|
|
N°215, 22 ноября 2001 |
|
ИД "Время" |
|
|
|
|
Москва, Кремль, Путину
Челобитная всегда была главной формой диалога, инициируемого российским народом, с властью. Перед тем как найти новые формы сосуществования, некоторые участники Гражданского форума воспользовались испытанным средством.
Председатель Московской Хельсинкской группы Людмила Алексеева предоставила слово президенту России Владимиру Путину, и тут же в проходах стало тесно. Участники Форума, вооруженные «мыльницами», стали с азартом щелкать президента, говорившего о необходимости партнерских отношений между обществом и властью. Отодвинутые на более почтительное расстояние профессиональные фотографы с завистью поглядывали на фотолюбителей. Когда президент закончил говорить и сел рядом с председательствующей правозащитницей, в президиум уже поступило несколько записок. Алексеева, взглянув на них, передала Путину. Когда тот стал читать, в зале зашуршали бумагой, записки пошли сплошным потоком.
Без малого полтора часа, проведенные в компании гражданского общества, президент читал записки из зала, а перед уходом пообещал рассмотреть их по существу и постараться решить проблемы, ну разве что кроме просьб снять с должности руководителя одного из творческих союзов.
Мой сосед, до этого с иронией комментировавший эпистолярную активность своих коллег, ахнул: «Надо же, надо было написать». Да что там рядовой участник Форума. Председатель Конституционного суда Марат Баглай, воспользовавшись присутствием президента, стал в своем выступлении горько жаловаться на коварные планы сокращения полномочий КС.
Челобитная, основанная на вере в доброго царя, испокон веков была основной попыткой установить диалог с властью. Но даже если царь и взаправду был добрый, то никогда не мог он установить даже добротную доставку челобитных, не то что их рассмотрение по существу. По легенде, Павел I велел установить специальный ящик для челобитных, запиравшийся и отпиравшийся одним единственным царским ключом. Может быть, он был и добрым царем, но в таком случае весьма наивным.

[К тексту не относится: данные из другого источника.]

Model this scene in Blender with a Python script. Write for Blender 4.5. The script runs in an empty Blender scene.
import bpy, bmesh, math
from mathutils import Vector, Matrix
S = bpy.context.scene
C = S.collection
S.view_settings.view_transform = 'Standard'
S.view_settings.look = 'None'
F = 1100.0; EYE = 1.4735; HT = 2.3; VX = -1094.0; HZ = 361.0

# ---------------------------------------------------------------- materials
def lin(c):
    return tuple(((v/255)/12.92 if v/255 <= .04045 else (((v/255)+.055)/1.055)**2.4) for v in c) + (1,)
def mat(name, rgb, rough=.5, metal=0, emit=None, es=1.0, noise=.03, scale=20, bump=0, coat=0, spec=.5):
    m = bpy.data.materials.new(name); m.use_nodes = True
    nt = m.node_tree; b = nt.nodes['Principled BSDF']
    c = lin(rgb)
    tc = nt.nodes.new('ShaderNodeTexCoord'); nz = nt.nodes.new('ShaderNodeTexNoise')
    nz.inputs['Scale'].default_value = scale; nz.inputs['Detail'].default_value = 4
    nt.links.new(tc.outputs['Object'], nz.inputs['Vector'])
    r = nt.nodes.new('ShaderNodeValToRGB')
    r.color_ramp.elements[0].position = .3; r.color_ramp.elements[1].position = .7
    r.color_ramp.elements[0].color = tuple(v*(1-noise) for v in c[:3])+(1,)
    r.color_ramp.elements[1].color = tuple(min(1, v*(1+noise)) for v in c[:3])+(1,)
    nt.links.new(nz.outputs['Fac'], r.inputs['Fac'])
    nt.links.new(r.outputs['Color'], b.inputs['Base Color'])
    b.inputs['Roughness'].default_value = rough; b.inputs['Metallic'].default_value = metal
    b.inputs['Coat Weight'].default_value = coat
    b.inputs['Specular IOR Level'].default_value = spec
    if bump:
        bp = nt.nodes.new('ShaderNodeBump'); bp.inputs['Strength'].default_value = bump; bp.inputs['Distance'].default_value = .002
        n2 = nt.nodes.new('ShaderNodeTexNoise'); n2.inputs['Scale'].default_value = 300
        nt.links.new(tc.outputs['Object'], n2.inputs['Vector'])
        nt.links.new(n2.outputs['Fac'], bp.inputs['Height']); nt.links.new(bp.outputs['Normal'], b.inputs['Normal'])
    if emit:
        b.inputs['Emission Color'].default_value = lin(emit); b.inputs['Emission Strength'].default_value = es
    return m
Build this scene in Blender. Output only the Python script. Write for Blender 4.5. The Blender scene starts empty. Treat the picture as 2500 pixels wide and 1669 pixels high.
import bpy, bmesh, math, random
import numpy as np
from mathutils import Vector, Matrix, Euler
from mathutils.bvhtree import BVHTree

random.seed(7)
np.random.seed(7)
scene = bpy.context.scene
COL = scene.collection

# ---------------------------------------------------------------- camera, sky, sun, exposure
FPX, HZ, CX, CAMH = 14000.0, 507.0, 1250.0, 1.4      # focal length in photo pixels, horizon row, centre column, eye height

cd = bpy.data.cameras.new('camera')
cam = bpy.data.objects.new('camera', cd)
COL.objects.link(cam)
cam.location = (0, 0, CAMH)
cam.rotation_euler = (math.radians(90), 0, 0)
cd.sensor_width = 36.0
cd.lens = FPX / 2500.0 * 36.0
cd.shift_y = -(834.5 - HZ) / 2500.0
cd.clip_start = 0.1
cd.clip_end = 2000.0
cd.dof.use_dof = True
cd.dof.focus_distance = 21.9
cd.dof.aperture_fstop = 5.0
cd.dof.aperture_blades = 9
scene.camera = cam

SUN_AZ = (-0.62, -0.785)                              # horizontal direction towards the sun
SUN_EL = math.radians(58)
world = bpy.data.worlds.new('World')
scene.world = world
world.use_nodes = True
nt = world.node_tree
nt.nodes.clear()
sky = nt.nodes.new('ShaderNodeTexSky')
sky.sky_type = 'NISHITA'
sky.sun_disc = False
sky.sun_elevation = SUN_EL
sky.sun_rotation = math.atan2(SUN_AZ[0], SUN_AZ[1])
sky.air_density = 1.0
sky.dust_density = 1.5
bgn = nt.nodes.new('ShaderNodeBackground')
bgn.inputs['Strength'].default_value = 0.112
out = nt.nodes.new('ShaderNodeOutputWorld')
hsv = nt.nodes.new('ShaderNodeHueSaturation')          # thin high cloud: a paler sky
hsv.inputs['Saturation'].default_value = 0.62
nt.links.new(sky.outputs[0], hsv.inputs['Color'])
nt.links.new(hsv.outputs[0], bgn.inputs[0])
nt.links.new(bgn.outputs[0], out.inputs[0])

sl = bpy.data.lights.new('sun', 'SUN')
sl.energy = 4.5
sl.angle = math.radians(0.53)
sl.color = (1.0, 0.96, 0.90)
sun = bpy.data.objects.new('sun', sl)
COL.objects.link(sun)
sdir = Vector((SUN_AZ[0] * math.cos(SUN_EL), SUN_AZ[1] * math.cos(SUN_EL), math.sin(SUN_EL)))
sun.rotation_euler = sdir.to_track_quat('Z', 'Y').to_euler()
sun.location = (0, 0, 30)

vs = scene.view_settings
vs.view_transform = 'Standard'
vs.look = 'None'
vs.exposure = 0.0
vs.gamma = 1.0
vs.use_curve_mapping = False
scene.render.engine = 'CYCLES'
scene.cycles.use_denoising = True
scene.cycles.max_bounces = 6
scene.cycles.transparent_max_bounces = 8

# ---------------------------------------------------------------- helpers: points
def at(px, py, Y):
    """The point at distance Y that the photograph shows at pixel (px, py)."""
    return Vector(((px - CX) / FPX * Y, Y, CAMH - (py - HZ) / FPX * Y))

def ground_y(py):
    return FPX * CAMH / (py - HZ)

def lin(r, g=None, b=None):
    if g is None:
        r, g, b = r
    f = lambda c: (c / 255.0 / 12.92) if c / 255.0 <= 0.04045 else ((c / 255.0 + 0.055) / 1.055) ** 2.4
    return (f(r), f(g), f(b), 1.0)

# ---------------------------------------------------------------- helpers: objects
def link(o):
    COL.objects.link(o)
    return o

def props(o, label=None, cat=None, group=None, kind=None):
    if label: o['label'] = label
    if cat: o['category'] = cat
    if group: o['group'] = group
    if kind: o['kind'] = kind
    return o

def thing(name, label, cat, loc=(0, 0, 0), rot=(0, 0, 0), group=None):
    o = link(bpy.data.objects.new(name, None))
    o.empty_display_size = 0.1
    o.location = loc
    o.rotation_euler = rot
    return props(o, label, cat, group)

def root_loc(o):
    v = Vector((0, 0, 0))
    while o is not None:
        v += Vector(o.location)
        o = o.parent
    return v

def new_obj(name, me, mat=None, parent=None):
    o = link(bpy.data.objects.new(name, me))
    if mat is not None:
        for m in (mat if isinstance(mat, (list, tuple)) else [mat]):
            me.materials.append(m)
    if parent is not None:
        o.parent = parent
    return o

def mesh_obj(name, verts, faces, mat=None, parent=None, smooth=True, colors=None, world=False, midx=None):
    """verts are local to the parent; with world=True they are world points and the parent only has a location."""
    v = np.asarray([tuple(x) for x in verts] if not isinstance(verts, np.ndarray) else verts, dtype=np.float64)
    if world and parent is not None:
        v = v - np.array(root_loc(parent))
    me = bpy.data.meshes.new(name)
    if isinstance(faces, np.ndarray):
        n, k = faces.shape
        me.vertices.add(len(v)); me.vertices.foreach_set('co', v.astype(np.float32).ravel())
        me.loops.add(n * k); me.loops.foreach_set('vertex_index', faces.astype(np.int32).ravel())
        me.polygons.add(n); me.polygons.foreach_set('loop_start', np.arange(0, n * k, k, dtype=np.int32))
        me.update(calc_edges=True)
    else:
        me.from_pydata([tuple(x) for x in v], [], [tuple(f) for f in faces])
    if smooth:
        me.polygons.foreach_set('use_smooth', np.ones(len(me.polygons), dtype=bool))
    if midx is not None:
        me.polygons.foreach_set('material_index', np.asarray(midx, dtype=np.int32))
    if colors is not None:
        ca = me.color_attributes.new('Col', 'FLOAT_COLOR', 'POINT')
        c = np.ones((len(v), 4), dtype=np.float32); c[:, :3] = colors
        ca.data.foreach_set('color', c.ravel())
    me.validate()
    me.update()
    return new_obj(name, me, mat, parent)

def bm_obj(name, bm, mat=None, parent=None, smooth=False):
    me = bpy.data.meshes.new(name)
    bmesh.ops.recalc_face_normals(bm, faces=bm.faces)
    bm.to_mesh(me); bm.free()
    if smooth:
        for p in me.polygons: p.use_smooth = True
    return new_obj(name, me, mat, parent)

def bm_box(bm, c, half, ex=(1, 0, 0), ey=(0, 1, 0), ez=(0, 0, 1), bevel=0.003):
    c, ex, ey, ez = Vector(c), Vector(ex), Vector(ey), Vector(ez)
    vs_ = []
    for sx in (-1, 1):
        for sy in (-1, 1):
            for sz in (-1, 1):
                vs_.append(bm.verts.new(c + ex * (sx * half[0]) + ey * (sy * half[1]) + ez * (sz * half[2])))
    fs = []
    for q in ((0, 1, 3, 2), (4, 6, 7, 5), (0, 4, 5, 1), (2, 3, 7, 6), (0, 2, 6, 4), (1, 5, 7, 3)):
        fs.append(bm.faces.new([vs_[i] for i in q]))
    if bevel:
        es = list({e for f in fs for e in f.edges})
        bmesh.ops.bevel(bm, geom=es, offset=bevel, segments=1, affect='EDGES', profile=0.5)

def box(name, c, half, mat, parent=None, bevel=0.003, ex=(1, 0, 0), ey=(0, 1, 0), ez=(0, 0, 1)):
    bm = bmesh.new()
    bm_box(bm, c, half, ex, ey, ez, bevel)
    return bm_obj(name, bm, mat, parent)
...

Несмотря на чрезвычайно низкую эффективность жалобных писем, народ наш продолжал упорно их писать и в прежние и в нынешние времена. В пятидесятые годы мой отец писал письма Хрущеву. Мол, он, фронтовик, прошедший всю войну с начала до конца, член Союза художников, ютится с женой и тремя детьми в 12-метровой комнате в коммуналке и там же работает. Пользы никакой не было, но отец все писал и писал, многие другие все писали и писали, и все так же пишут до сих пор. А цари как были, так и остаются за непреодолимым барьером из столоначальников, или, как это теперь называется, аппарата.
Диалог общества и власти невозможен, пока он осуществляется при пусть даже не посредничестве, а только лишь участии бюрократии.
Хорошо, президент искренне стремится к диалогу с гражданским обществом. Премьер-министр тоже. Министрам даже предписано принять участие в проблемных дискуссиях на двух с лишним десятках переговорных площадок. Но это еще не диалог. Это мероприятие. И если все будет проходить в рамках мероприятий, то никакого диалога не будет и в помине.
Можно констатировать, что участники Гражданского форума уже достигли одного весьма существенного результата. В Кремле собрались отнюдь не единомышленники. Более того, в Кремле собрались зачастую непримиримые противники. Не все, конечно, но многие. И это мощный сигнал власти. Сможет ли она найти инструмент взаимодействия с разношерстными, но готовыми к этому представителями общества? Не факт. Но это главный вопрос сегодня и для общества, и для власти. И в первую голову для инициировавшего этот процесс президента. Иначе ему для сохранения мифа о гражданском обществе придется регулярно встречаться в Кремле с широкими слоями общественности и по полтора часа читать записки из зала.